Speaker
Description
It is well known that the adiabatic index of H2 varies as its rovibrational modes are excited as a function of temperature. For the formation of the first stars at redshifts 20 and above, this variation can be significant because the primordial molecular clouds where the first stars form and the material present in accretion shocks near the first protostars can reach high temperatures where these modes can be excited. We build a statistical population of the first stars by performing a set of 80 3D gravito-hydrodynamic simulations of collapsing clouds with random seeds of sonic turbulence at high resolution ($7.6\,\mathrm{AU}$). We use the adaptive mesh refinement code FLASH with the primordial chemistry network KROME and follow all simulations till the time when 5 per cent of the initial cloud mass has been accreted by sink particles.
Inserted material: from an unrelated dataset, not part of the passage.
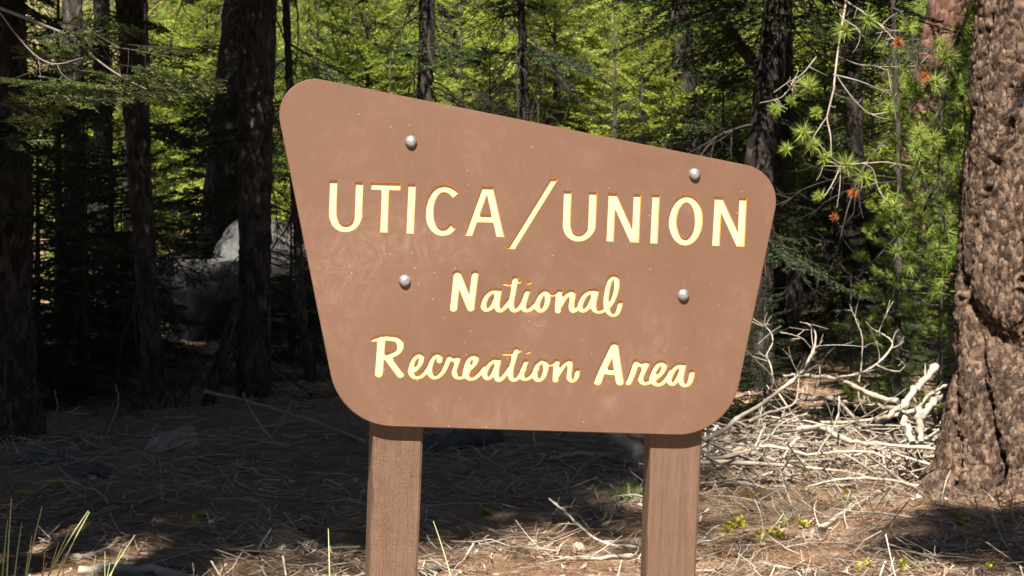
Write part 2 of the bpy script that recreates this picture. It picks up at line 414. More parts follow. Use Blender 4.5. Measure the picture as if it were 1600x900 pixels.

The simulations are divided into two subsets - one where the adiabatic index of H2 is fixed to 7/5 (used in almost every 3D simulation of first stars), and another where it is calculated based on the temperature, ortho to para ratio and mass fraction of H2. The simulations result in the formation of 379 sink particles, implying that high fragmentation occurs in primordial clouds close to the primary sink. However, they also predict that there is a one-third chance that the massive primary might evolve in isolation, at least during its earliest stages. We find no significant differences in the mass distribution, clustering and multiplicity fraction of sinks in the two subsets. Thus, while it seems valid to treat H2 as a diatomic gas in these systems, the assumption may not stand if radiation feedback is included in simulations and followed to late times.